I recognize that your pbg alias works for pretty much any text you could copy, but I wanted to mention, in case you're looking at log files with plain old less, there's the & limiter, which limits the current view to only lines matching a regular expression (or, if you type ^R during a & prompt, for a text match).
If you type ^N or ! during a & prompt it will limit the view to those lines that do not match the expression.
These view limits stack, so you can "&WARN<enter>" to see all lines that have WARN in them, and then maybe you want to see just a certain PID so "&12345<enter>" and you'll only see lines with both WARN and 12345, but then that one module is printing out a bunch of messages you think are safe to ignore so you do "&!modulename<enter>" and it filters out log lines that match modulename. Very handy and less is everywhere.
I don't remember when I learned about these, but they've been game changers, and everyone I've shared them with feels the same way. I use your use case often as well, though through `jq` because I'm more familiar with it, and sometimes wish to do transforms.

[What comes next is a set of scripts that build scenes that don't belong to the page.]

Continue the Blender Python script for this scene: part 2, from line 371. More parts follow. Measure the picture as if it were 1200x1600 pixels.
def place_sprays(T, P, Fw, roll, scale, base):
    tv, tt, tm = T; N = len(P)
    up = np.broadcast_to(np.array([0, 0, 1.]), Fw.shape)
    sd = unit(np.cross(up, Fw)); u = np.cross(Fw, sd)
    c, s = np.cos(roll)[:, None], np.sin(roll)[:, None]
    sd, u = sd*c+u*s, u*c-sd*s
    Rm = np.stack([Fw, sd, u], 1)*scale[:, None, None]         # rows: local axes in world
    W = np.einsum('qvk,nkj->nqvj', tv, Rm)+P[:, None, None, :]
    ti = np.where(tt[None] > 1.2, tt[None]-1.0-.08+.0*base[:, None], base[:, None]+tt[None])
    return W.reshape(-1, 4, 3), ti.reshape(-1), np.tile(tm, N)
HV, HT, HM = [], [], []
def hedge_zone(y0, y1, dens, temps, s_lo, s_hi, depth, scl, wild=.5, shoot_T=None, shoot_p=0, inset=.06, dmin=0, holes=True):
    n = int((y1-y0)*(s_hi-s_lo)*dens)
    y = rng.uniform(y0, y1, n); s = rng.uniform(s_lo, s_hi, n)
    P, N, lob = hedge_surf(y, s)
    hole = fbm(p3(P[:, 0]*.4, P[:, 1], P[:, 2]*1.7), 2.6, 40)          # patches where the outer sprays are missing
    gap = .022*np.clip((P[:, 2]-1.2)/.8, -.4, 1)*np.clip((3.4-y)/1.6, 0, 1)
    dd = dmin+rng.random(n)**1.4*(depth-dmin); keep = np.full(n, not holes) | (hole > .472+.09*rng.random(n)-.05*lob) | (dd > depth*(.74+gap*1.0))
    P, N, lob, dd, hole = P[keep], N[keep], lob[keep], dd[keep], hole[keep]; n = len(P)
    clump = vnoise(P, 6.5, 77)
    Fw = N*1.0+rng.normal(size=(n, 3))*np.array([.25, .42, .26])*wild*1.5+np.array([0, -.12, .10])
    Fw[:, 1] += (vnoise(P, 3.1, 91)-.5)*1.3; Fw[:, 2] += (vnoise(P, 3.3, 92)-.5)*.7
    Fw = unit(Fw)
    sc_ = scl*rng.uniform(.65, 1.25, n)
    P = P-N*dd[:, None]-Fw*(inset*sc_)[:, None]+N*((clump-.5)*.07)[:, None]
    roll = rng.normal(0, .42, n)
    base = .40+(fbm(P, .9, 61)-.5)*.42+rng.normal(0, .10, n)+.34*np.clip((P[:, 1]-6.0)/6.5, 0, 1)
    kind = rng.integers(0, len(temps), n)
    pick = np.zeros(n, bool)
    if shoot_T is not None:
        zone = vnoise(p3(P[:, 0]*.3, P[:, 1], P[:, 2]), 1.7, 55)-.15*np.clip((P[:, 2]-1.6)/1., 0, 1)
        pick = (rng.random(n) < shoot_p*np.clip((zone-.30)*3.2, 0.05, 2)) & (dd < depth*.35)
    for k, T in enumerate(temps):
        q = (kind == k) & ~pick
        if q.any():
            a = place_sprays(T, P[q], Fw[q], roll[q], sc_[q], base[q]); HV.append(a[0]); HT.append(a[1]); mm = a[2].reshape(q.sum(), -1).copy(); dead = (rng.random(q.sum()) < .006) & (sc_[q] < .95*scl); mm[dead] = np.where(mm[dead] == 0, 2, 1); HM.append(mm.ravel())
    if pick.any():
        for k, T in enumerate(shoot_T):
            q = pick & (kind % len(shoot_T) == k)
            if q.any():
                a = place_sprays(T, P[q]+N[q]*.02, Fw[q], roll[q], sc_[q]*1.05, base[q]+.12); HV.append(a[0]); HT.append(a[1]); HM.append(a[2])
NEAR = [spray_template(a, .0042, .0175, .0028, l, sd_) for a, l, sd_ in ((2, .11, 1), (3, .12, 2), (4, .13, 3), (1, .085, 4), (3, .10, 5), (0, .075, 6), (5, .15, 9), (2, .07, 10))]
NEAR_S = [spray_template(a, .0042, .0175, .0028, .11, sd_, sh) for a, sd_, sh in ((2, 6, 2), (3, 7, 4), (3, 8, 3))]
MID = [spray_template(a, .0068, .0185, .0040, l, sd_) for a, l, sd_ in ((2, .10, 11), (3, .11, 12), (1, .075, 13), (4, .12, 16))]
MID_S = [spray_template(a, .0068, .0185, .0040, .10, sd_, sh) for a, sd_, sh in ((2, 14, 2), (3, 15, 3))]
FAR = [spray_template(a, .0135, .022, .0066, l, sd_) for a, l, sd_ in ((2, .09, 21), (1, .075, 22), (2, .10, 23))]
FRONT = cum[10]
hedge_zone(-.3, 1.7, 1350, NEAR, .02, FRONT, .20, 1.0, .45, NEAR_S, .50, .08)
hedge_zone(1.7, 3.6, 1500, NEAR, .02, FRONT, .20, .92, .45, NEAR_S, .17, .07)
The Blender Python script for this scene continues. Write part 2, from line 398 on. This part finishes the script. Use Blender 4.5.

You can use `python -m json.tool` for just JSON formatting, which is convenient now that Python is available by default in most Linux distros. Jq is really excellent though.
I have an alias that while trivally simple is quicker to type and remember. It copies whatever file you give it to the clipboard which is super handy. I use it with the "Compare with Clipboard" to diff a file in Rubymine for example.
Could be an alias, I have a limited set of aliases for each type of system. But I keep a repository of hundreds of personal shell scripts and it fit better there.
Dealing with some minified json, switching to iTerm, doing `pbpaste | json_pp | pbcopy` and having a clean output is _so_ nice.